Mr. Speaker, what the member does not understand and I will put very clearly is that the Conservative government is in the business of building prisons in Afghanistan. It is not in the business of building prisons in Canada, yet it is in the business of putting more people in prison in Canada. Its program is very clear.
What it is not in the business of is recognizing that the institute at McGill that the member referred to has long been a proponent of a harm reduction strategy, which is nothing more than a public health slant on drug abuse issues, which is totally absent from the government.
What these bills on mandatory minimums seem to forget is that we are dealing with people mostly addicted to drugs or at least in the drug trade.
An Irish study, for instance, suggested that 20% of people who use illegal drugs actually began to use illegal drugs while in prison. If there is a problem with drug use, drug abuse or drug production, then sending people to prison is not going to help the problem.

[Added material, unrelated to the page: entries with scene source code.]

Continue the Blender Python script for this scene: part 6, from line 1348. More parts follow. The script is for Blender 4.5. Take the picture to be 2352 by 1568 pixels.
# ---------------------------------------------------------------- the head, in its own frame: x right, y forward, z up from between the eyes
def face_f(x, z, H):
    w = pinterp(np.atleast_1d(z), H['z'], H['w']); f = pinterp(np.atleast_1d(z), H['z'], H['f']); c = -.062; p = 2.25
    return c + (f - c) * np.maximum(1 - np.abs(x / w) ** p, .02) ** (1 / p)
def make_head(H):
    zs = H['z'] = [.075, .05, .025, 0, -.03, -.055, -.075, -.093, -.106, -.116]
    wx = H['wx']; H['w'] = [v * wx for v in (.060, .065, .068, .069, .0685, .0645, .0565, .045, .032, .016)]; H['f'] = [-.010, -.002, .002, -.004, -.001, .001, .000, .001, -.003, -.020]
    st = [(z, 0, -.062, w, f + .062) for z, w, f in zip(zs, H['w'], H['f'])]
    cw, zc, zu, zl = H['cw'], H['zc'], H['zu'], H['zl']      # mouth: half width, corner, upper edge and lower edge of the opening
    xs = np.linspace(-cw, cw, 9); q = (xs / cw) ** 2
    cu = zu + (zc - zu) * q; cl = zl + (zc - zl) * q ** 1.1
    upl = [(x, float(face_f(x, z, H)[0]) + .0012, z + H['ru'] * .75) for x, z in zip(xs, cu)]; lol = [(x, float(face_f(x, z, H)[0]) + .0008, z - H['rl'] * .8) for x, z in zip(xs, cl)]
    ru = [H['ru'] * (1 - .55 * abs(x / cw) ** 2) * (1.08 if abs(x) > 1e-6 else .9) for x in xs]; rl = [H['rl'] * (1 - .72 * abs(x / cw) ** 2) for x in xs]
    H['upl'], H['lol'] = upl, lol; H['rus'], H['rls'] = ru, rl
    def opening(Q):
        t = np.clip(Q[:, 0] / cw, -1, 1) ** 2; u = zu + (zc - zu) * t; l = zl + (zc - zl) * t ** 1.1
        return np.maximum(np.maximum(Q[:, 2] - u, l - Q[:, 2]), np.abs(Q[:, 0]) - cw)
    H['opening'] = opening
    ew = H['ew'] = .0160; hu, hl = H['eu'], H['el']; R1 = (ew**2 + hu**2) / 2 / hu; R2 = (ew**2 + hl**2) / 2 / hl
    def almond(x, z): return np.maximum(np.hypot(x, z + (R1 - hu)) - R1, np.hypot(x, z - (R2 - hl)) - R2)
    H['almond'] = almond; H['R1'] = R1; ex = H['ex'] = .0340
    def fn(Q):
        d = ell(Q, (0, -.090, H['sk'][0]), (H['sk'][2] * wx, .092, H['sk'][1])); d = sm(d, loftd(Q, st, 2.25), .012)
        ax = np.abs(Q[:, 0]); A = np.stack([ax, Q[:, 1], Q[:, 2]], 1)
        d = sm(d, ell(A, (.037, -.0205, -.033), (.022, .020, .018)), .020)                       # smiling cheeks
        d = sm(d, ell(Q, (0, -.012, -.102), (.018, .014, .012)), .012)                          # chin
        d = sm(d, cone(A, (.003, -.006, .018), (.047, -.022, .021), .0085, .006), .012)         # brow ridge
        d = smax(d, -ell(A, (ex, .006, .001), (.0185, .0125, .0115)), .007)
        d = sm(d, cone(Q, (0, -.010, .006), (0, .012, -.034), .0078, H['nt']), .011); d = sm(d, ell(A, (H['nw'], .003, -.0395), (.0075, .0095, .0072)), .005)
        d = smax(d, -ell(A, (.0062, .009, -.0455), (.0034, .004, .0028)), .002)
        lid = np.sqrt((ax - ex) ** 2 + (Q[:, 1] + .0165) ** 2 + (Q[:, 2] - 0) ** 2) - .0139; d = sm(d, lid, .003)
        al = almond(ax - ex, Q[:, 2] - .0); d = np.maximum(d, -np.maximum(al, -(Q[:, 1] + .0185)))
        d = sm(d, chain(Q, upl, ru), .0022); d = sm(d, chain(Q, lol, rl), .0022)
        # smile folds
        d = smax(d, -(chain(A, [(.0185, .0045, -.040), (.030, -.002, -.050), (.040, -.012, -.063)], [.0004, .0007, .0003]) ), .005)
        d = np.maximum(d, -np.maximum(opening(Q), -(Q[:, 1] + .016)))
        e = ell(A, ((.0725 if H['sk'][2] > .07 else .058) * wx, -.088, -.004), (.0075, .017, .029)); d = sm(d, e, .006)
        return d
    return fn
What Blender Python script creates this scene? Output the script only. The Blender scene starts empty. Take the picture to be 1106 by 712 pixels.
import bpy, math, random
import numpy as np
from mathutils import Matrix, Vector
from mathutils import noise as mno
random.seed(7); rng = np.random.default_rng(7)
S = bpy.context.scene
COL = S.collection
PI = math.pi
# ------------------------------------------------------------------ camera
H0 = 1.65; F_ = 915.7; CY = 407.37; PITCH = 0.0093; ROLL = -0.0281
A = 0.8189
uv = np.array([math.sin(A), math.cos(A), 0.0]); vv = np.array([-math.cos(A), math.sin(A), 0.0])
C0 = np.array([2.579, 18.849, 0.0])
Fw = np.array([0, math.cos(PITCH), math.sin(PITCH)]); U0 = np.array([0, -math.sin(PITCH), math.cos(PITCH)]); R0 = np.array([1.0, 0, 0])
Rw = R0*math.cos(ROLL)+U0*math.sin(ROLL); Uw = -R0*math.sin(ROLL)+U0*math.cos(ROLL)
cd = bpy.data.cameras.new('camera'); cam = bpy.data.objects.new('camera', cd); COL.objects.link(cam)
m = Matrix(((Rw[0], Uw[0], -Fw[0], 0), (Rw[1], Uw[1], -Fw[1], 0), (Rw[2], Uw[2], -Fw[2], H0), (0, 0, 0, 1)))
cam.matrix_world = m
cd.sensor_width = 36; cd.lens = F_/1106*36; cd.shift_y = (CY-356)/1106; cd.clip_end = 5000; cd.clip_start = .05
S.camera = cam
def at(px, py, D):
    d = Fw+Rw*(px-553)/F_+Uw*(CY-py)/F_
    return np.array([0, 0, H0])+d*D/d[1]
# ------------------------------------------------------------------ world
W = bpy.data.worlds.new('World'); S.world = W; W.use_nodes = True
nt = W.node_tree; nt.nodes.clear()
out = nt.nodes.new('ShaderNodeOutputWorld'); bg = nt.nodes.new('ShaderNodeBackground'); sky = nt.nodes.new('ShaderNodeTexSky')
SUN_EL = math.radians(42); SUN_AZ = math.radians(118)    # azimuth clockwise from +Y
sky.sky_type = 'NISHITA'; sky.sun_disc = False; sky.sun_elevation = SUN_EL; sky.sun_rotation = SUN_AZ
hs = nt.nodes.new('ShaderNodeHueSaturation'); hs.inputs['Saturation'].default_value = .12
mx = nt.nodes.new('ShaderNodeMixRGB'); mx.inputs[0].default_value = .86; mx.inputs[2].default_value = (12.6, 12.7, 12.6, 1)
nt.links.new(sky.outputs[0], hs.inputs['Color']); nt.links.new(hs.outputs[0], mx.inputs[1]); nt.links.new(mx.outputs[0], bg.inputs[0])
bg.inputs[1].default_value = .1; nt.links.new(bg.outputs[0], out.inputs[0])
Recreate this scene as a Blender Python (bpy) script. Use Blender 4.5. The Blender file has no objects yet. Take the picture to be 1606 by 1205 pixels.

In fact, if some of the more ambitious, intelligent and entrepreneurial drug producers were sent to jail, they might populate a whole new generation of drug users within the prison system. We could call it the Conservative college of cannabis, for instance. This could be the new higher learning agenda.
As my friend, the hon. member for Dartmouth—Cole Harbour, would suggest, finally we have found the Conservative agenda on higher learning and it is in our prisons, which may or may not be in Canada, which may or may not be in Kandahar.